> **Written problem**: Transcribe the lines from the start of the data below through the line with "COVEW = (1.0, 0.80, 0.60)", word for word and nothing more.

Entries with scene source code
* BEGIN *

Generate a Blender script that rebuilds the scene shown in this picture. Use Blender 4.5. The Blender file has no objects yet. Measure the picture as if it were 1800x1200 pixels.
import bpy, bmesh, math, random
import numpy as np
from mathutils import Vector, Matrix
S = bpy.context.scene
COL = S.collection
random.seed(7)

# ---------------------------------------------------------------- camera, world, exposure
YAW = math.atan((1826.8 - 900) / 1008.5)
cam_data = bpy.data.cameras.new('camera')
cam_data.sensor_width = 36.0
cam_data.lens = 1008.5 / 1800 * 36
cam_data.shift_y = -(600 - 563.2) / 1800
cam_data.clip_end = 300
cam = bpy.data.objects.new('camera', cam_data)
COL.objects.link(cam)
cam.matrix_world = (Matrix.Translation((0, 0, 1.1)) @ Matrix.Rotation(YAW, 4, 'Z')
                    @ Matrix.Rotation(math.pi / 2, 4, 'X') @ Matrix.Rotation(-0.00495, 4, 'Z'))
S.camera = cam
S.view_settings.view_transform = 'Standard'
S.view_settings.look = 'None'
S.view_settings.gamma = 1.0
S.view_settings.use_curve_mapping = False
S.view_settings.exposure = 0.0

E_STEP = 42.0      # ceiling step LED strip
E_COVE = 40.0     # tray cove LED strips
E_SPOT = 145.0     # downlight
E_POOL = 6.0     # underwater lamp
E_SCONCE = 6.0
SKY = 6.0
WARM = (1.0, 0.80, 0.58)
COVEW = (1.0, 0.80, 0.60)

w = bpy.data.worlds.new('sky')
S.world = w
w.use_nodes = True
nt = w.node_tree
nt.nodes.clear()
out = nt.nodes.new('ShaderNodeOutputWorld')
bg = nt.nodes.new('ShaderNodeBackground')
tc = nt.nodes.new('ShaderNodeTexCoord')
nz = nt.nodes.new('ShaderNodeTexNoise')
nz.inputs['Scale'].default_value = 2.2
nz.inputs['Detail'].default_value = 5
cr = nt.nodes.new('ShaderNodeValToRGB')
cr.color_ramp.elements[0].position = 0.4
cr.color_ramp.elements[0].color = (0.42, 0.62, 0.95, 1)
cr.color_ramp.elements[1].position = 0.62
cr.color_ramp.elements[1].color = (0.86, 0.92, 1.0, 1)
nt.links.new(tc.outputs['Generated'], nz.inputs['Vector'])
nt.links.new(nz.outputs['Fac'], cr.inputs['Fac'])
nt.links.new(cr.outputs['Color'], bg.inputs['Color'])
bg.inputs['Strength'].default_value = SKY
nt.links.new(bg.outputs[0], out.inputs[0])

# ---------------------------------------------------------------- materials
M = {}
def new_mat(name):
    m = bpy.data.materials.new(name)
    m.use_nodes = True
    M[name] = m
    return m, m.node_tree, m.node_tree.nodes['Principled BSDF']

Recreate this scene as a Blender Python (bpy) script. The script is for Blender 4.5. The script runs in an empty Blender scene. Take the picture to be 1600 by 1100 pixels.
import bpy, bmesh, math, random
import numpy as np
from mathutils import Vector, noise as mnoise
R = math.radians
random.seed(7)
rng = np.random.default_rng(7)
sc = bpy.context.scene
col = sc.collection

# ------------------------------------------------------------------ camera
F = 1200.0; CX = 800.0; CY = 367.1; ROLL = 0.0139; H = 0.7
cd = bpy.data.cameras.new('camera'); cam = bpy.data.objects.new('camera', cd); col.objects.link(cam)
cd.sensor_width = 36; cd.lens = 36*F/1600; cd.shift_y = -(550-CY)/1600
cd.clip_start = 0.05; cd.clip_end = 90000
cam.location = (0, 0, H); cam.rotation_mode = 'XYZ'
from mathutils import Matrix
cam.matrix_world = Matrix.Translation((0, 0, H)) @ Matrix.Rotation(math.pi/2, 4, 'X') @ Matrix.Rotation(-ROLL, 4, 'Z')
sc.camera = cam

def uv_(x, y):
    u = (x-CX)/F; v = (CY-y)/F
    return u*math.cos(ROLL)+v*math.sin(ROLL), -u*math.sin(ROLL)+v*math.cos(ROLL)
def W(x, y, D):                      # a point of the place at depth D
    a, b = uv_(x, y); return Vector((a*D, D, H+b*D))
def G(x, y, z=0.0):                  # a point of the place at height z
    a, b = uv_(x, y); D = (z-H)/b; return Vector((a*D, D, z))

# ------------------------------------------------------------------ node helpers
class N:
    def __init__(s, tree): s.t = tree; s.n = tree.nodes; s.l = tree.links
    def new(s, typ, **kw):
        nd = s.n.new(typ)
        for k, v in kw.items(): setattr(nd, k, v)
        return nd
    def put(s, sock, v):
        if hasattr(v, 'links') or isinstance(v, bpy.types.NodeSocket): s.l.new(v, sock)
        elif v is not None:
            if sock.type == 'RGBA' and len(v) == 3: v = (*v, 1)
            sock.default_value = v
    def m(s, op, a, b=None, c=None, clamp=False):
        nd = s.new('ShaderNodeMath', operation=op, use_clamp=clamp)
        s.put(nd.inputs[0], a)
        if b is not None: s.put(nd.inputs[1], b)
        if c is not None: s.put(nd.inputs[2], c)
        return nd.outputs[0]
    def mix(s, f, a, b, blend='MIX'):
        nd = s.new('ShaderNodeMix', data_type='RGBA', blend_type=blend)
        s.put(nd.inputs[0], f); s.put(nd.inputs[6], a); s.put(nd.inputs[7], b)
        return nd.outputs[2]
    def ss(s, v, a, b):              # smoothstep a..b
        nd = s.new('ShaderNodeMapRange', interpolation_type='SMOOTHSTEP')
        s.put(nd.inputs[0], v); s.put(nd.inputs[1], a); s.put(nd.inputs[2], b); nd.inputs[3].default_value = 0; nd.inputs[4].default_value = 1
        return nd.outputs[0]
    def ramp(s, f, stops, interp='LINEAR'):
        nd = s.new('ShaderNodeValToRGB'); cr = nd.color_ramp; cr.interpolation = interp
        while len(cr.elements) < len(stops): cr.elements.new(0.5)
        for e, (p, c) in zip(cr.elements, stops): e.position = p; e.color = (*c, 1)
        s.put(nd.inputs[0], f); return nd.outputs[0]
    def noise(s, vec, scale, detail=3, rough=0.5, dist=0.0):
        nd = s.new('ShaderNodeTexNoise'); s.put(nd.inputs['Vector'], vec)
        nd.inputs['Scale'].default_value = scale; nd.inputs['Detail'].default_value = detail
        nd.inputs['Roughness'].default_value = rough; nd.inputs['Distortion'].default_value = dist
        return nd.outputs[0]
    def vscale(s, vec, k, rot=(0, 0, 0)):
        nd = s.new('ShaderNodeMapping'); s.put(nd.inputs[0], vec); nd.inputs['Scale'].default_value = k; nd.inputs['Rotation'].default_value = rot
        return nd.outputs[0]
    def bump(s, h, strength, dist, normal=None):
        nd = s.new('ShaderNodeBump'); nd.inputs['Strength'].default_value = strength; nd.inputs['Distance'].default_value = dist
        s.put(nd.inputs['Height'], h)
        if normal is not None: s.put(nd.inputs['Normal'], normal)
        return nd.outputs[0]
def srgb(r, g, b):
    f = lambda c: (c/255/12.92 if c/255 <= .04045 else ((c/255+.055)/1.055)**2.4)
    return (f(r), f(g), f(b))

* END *

> **Result of the exercise**:
Generate a Blender script that rebuilds the scene shown in this picture. Use Blender 4.5. The Blender file has no objects yet. Measure the picture as if it were 1800x1200 pixels.
import bpy, bmesh, math, random
import numpy as np
from mathutils import Vector, Matrix
S = bpy.context.scene
COL = S.collection
random.seed(7)

# ---------------------------------------------------------------- camera, world, exposure
YAW = math.atan((1826.8 - 900) / 1008.5)
cam_data = bpy.data.cameras.new('camera')
cam_data.sensor_width = 36.0
cam_data.lens = 1008.5 / 1800 * 36
cam_data.shift_y = -(600 - 563.2) / 1800
cam_data.clip_end = 300
cam = bpy.data.objects.new('camera', cam_data)
COL.objects.link(cam)
cam.matrix_world = (Matrix.Translation((0, 0, 1.1)) @ Matrix.Rotation(YAW, 4, 'Z')
                    @ Matrix.Rotation(math.pi / 2, 4, 'X') @ Matrix.Rotation(-0.00495, 4, 'Z'))
S.camera = cam
S.view_settings.view_transform = 'Standard'
S.view_settings.look = 'None'
S.view_settings.gamma = 1.0
S.view_settings.use_curve_mapping = False
S.view_settings.exposure = 0.0

E_STEP = 42.0      # ceiling step LED strip
E_COVE = 40.0     # tray cove LED strips
E_SPOT = 145.0     # downlight
E_POOL = 6.0     # underwater lamp
E_SCONCE = 6.0
SKY = 6.0
WARM = (1.0, 0.80, 0.58)
COVEW = (1.0, 0.80, 0.60)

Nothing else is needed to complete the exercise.